Write out the records that appear below, verbatim and complete, but without pictures.

* **Given information**

-.-.-

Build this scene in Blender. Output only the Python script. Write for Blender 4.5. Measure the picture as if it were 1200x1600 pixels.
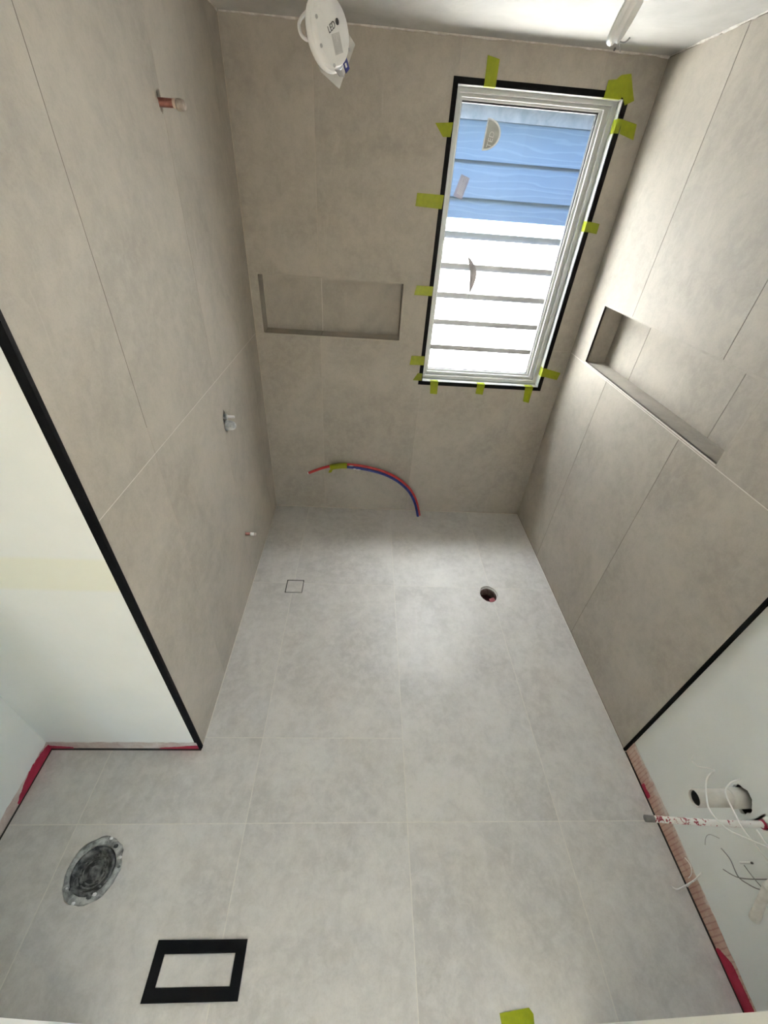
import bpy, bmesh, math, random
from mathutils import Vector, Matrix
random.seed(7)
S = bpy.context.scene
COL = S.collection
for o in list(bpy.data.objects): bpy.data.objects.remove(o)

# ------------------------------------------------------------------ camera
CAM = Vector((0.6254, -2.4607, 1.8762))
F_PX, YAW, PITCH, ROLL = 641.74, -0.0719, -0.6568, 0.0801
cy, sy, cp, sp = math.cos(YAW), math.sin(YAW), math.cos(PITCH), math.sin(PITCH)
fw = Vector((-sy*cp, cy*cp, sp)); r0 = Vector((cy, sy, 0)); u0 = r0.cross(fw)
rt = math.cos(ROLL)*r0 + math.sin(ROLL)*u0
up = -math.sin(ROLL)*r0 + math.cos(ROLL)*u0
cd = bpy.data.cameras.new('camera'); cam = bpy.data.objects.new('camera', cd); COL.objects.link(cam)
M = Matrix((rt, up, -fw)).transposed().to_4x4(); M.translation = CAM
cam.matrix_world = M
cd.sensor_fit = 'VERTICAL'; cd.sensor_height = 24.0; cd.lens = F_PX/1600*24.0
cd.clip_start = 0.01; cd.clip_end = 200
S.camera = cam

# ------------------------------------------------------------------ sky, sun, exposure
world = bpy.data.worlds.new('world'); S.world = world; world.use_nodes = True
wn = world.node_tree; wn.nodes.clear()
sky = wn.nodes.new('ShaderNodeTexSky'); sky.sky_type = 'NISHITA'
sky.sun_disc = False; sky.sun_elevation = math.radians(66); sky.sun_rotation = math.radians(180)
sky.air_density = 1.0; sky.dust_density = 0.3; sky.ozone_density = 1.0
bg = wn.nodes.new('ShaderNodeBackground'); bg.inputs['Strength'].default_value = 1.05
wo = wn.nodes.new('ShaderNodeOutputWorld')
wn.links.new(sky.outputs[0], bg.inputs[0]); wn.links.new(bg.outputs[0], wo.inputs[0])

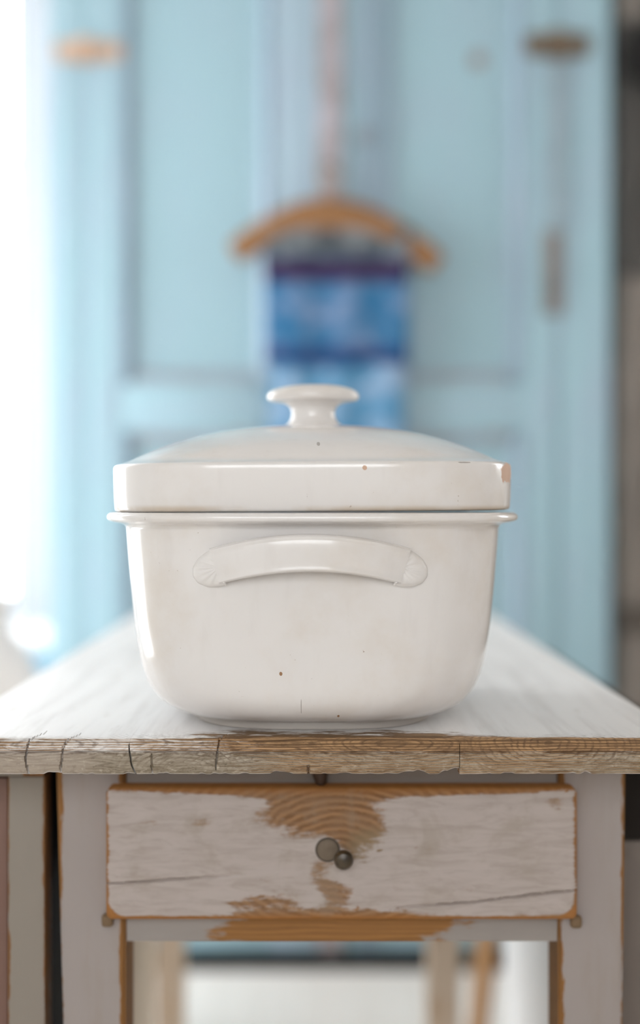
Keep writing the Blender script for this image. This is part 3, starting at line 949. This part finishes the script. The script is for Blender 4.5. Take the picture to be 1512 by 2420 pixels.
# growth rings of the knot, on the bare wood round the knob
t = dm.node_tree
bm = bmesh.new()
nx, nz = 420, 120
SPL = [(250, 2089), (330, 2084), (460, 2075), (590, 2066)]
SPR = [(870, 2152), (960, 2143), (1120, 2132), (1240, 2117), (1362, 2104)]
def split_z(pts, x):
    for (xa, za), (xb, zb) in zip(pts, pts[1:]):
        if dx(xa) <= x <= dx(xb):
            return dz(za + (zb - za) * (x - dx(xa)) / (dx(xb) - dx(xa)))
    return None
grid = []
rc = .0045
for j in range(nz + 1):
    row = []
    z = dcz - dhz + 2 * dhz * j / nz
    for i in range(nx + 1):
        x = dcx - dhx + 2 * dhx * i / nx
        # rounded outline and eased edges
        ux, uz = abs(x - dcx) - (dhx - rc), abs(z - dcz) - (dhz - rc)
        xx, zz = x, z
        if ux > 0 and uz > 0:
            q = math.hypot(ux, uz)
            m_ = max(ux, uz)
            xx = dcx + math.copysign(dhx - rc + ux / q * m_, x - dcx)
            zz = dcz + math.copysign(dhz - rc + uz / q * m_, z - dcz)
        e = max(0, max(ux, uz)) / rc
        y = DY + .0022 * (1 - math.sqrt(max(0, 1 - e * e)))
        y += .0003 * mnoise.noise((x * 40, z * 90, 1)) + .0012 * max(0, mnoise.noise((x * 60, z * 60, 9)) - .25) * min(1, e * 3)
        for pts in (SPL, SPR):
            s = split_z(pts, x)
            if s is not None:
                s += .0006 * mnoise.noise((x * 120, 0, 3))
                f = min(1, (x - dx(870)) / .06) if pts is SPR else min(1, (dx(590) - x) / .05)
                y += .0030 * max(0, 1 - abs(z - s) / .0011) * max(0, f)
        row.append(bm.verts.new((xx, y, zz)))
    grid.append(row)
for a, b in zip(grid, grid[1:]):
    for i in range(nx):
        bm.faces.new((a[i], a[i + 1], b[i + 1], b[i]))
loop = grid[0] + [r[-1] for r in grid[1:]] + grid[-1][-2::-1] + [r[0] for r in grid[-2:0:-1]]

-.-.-

* **Response**
Build this scene in Blender. Output only the Python script. Write for Blender 4.5. Measure the picture as if it were 1200x1600 pixels.
import bpy, bmesh, math, random
from mathutils import Vector, Matrix
random.seed(7)
S = bpy.context.scene
COL = S.collection
for o in list(bpy.data.objects): bpy.data.objects.remove(o)

# ------------------------------------------------------------------ camera
CAM = Vector((0.6254, -2.4607, 1.8762))
F_PX, YAW, PITCH, ROLL = 641.74, -0.0719, -0.6568, 0.0801
cy, sy, cp, sp = math.cos(YAW), math.sin(YAW), math.cos(PITCH), math.sin(PITCH)
fw = Vector((-sy*cp, cy*cp, sp)); r0 = Vector((cy, sy, 0)); u0 = r0.cross(fw)
rt = math.cos(ROLL)*r0 + math.sin(ROLL)*u0
up = -math.sin(ROLL)*r0 + math.cos(ROLL)*u0
cd = bpy.data.cameras.new('camera'); cam = bpy.data.objects.new('camera', cd); COL.objects.link(cam)
M = Matrix((rt, up, -fw)).transposed().to_4x4(); M.translation = CAM
cam.matrix_world = M
cd.sensor_fit = 'VERTICAL'; cd.sensor_height = 24.0; cd.lens = F_PX/1600*24.0
cd.clip_start = 0.01; cd.clip_end = 200
S.camera = cam

# ------------------------------------------------------------------ sky, sun, exposure
world = bpy.data.worlds.new('world'); S.world = world; world.use_nodes = True
wn = world.node_tree; wn.nodes.clear()
sky = wn.nodes.new('ShaderNodeTexSky'); sky.sky_type = 'NISHITA'
sky.sun_disc = False; sky.sun_elevation = math.radians(66); sky.sun_rotation = math.radians(180)
sky.air_density = 1.0; sky.dust_density = 0.3; sky.ozone_density = 1.0
bg = wn.nodes.new('ShaderNodeBackground'); bg.inputs['Strength'].default_value = 1.05
wo = wn.nodes.new('ShaderNodeOutputWorld')
wn.links.new(sky.outputs[0], bg.inputs[0]); wn.links.new(bg.outputs[0], wo.inputs[0])

Keep writing the Blender script for this image. This is part 3, starting at line 949. This part finishes the script. The script is for Blender 4.5. Take the picture to be 1512 by 2420 pixels.
# growth rings of the knot, on the bare wood round the knob
t = dm.node_tree
bm = bmesh.new()
nx, nz = 420, 120
SPL = [(250, 2089), (330, 2084), (460, 2075), (590, 2066)]
SPR = [(870, 2152), (960, 2143), (1120, 2132), (1240, 2117), (1362, 2104)]
def split_z(pts, x):
    for (xa, za), (xb, zb) in zip(pts, pts[1:]):
        if dx(xa) <= x <= dx(xb):
            return dz(za + (zb - za) * (x - dx(xa)) / (dx(xb) - dx(xa)))
    return None
grid = []
rc = .0045
for j in range(nz + 1):
    row = []
    z = dcz - dhz + 2 * dhz * j / nz
    for i in range(nx + 1):
        x = dcx - dhx + 2 * dhx * i / nx
        # rounded outline and eased edges
        ux, uz = abs(x - dcx) - (dhx - rc), abs(z - dcz) - (dhz - rc)
        xx, zz = x, z
        if ux > 0 and uz > 0:
            q = math.hypot(ux, uz)
            m_ = max(ux, uz)
            xx = dcx + math.copysign(dhx - rc + ux / q * m_, x - dcx)
            zz = dcz + math.copysign(dhz - rc + uz / q * m_, z - dcz)
        e = max(0, max(ux, uz)) / rc
        y = DY + .0022 * (1 - math.sqrt(max(0, 1 - e * e)))
        y += .0003 * mnoise.noise((x * 40, z * 90, 1)) + .0012 * max(0, mnoise.noise((x * 60, z * 60, 9)) - .25) * min(1, e * 3)
        for pts in (SPL, SPR):
            s = split_z(pts, x)
            if s is not None:
                s += .0006 * mnoise.noise((x * 120, 0, 3))
                f = min(1, (x - dx(870)) / .06) if pts is SPR else min(1, (dx(590) - x) / .05)
                y += .0030 * max(0, 1 - abs(z - s) / .0011) * max(0, f)
        row.append(bm.verts.new((xx, y, zz)))
    grid.append(row)
for a, b in zip(grid, grid[1:]):
    for i in range(nx):
        bm.faces.new((a[i], a[i + 1], b[i + 1], b[i]))
loop = grid[0] + [r[-1] for r in grid[1:]] + grid[-1][-2::-1] + [r[0] for r in grid[-2:0:-1]]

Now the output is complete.